While we do have many powerful activists and organizations taking impactful action, we also have people in positions of power and wealth that deny the climate crisis. Not only that, but research shows that the 1% of ‘rich’ people leave a bigger carbon footprint than 10% of the lower class or “poor”. So many people that care can’t fund climate research. Many people believe in “with money comes power, and with power comes the ability to make a difference.” There are many exceptions to this statement.

Many climate activists have come from nothing and have turned into the voices of our generation. Greta Thunberg, known for “School strike for climate”, the international movement she founded caused by political inaction against global warming, started a wave of youth activism by spending a portion of her school week outside of the Swedish parliament protesting for climate action. Now seventeen, she has been named the Time’s Person of the Year and does not plan on stopping advocacy for climate solutions.

With youth activism on the rise, many of the older generations have joined in the fight. Some though, who for most of their lives were uninformed on climate change, refuse to believe the science of it all because of things in their past that leave them without an open mind.

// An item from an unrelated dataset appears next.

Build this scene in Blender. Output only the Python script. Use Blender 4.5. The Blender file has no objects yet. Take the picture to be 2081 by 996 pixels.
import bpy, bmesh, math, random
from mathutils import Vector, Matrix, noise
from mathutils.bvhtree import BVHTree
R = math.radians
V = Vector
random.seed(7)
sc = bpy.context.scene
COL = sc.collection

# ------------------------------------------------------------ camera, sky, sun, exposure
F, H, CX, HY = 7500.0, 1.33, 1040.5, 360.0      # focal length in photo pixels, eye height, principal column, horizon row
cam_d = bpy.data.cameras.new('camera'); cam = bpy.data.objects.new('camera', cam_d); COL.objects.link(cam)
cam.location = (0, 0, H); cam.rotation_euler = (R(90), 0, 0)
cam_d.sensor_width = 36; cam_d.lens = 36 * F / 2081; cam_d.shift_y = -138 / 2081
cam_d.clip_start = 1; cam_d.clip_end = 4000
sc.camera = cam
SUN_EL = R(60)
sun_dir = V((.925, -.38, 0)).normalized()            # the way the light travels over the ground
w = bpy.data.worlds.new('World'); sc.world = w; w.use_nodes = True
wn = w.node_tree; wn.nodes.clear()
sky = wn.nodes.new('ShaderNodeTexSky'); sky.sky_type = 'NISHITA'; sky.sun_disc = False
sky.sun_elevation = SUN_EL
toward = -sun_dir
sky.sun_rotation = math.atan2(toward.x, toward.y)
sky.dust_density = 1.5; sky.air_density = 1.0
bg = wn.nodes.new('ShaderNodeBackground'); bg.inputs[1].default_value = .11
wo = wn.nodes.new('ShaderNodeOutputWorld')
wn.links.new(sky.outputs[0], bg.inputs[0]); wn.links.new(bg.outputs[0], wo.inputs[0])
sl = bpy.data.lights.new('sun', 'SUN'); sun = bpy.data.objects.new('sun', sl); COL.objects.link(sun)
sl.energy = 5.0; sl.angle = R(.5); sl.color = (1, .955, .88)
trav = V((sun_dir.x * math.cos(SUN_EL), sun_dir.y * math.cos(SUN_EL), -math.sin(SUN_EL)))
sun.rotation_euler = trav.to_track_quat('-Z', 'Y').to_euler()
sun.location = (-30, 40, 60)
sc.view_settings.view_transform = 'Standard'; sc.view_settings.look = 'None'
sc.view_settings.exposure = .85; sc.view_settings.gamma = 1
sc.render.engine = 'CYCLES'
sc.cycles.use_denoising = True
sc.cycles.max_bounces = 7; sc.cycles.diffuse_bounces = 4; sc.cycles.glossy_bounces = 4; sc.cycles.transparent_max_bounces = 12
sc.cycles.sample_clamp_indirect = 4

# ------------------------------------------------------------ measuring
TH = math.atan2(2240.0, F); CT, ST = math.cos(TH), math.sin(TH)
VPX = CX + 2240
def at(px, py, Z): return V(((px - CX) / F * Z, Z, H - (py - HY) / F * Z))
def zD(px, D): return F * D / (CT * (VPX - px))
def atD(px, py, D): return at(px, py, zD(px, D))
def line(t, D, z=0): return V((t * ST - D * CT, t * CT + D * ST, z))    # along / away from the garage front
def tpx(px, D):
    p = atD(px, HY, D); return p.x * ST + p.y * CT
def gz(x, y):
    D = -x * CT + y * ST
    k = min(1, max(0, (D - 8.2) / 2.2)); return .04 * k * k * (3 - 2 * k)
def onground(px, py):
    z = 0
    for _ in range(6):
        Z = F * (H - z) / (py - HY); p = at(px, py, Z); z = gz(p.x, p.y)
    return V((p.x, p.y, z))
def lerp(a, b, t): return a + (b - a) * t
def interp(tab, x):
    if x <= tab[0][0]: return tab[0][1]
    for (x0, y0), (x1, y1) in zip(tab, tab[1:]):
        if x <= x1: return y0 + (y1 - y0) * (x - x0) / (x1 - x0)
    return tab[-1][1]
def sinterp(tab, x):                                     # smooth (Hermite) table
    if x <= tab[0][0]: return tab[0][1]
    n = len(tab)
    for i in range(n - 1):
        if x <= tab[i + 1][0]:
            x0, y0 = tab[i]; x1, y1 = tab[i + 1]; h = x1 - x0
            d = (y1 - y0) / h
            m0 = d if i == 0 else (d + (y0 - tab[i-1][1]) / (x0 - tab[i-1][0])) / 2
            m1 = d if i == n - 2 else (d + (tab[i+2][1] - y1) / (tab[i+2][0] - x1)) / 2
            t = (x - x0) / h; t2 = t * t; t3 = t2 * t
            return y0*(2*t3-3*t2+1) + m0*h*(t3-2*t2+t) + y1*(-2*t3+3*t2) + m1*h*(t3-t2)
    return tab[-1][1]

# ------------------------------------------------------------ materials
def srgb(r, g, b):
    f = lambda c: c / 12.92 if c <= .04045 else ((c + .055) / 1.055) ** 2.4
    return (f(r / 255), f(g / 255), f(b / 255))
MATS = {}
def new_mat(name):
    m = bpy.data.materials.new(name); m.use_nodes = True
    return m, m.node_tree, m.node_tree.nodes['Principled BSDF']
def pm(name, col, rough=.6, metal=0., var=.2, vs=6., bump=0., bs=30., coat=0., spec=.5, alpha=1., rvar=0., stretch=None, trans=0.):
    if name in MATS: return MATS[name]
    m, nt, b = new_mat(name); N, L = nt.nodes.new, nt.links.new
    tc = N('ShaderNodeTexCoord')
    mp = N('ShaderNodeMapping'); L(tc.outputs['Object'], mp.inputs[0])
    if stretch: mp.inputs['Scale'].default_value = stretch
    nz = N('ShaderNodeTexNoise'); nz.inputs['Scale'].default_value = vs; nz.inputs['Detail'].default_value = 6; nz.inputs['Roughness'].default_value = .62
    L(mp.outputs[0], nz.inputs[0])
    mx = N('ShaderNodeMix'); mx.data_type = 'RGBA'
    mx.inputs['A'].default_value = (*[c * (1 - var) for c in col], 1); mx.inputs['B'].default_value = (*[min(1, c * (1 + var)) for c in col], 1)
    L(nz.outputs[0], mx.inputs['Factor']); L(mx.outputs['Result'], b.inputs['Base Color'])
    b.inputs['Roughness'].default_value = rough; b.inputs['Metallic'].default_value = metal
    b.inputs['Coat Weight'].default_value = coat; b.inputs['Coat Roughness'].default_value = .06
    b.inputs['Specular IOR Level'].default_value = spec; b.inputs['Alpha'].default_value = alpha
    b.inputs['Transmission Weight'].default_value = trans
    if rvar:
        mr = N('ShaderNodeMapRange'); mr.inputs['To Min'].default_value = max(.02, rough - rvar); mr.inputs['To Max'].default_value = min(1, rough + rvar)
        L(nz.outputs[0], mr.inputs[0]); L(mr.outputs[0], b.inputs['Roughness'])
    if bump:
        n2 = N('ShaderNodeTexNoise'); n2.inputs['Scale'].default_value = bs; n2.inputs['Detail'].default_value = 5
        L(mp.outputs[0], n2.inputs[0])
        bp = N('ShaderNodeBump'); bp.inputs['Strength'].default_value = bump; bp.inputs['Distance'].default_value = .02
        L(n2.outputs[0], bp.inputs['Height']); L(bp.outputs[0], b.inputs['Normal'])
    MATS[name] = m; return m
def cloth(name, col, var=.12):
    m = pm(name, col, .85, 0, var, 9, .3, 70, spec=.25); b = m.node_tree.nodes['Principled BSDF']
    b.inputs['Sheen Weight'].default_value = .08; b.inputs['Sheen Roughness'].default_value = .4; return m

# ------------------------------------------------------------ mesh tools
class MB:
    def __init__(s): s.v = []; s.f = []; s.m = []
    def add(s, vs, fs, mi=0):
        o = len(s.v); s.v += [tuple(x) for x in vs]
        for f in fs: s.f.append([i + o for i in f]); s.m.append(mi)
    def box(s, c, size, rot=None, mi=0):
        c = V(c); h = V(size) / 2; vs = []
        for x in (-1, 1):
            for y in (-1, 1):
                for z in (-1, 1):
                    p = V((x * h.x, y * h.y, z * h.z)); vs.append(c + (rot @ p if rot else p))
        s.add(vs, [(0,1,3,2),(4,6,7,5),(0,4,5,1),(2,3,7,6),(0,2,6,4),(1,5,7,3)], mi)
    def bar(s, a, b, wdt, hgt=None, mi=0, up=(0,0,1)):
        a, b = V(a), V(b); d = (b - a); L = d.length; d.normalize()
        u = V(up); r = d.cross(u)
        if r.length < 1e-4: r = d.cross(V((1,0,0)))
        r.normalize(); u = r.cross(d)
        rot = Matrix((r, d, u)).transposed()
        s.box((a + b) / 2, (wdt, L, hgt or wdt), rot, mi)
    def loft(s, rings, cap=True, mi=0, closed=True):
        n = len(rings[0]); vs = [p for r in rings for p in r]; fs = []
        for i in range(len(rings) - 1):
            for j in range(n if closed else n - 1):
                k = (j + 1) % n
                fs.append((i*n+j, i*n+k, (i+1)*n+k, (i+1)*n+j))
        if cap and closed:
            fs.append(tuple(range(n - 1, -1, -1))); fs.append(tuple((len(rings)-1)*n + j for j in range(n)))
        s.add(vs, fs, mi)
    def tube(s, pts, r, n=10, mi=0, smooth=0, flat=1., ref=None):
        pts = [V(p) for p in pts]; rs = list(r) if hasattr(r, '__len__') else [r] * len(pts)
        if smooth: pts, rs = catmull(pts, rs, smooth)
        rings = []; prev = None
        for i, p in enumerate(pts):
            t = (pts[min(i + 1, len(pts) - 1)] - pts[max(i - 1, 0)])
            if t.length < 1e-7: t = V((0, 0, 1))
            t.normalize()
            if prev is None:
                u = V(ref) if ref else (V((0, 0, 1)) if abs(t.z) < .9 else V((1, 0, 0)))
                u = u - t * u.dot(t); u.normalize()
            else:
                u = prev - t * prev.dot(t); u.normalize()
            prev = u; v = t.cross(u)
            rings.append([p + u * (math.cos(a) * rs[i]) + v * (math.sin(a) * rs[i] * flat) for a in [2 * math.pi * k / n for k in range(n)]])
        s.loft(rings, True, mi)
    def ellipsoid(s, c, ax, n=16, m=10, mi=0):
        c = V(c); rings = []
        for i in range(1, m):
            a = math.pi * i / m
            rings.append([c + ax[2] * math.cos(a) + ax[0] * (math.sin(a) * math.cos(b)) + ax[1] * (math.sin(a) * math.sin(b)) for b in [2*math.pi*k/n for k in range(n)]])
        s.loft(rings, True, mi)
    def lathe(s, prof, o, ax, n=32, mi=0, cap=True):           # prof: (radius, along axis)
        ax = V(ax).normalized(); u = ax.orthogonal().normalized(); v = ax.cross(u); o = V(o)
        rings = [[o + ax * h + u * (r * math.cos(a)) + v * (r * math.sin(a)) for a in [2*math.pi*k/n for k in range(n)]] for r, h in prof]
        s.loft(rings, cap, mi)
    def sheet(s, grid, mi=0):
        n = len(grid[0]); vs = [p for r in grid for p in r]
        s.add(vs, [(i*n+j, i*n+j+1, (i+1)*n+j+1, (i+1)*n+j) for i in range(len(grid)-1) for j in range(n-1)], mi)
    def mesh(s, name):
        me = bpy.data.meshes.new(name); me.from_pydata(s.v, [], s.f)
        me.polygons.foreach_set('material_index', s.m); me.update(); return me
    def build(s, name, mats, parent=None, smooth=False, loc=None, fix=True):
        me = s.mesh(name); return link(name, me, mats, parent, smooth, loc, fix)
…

It can be difficult to change your mind about something that wasn’t on the front page every day forty years ago. This is all younger generations have grown up with, it’s all they know, which makes it easier to believe that what’s going on is real. “(Without youth activism), There wouldn’t be as many people fighting for a change.” Says Milwaukie high school student and Climate strike attendee Annelise Cronk. While many strong activists are adults, there are just as many disputing motives and science instead of coming together to see the bigger picture.

Along with youth activism, climate change has become more detectable locally. On the north side of The Three Sisters area, There used to be a glacier that was the largest in Oregon. Oregon Field Guide Journalist Jule Gilfillan says, “I did a story for the Field Guide, probably in 2012. That’s called Collier glacier, and Collier glacier used to be the biggest glacier in Oregon. It’s on the north side of Middle Sister in the Three Sisters area. And this glacier drew the attention of Ruth Hopson Keen, who was a geologist to Portland State. Back in the 1930s, she would go up there every year, as I understand it and take a picture of this glacier. And she, you know, would notice that it started shrinking. And that she took pictures of that glacier well into the 1970s, and then a hydrologist at the USGS Geological Survey USGS geologic survey picked up the work from there and started photographing the glacier and he noticed a huge drop in its volume, and it’s now like number three or number four in terms of its size in Oregon. Due to the unique configuration of where this glacier was, it’s lost over 50% of its mass. You know (it) became a really interesting visual way to talk about how the climate has changed. And since glaciers are melting.”  Even though the effects of climate change are obvious on a global scale, those with doubt could most likely look at areas within their state lines to find reliable evidence.

Whether it’s activists like Greta Thunberg, or scientists like Ruth Hopson Keen, consistently focusing on the toll of this planet-wide disaster is essential so we can take bigger steps to reliable solutions and an ecologically safe future.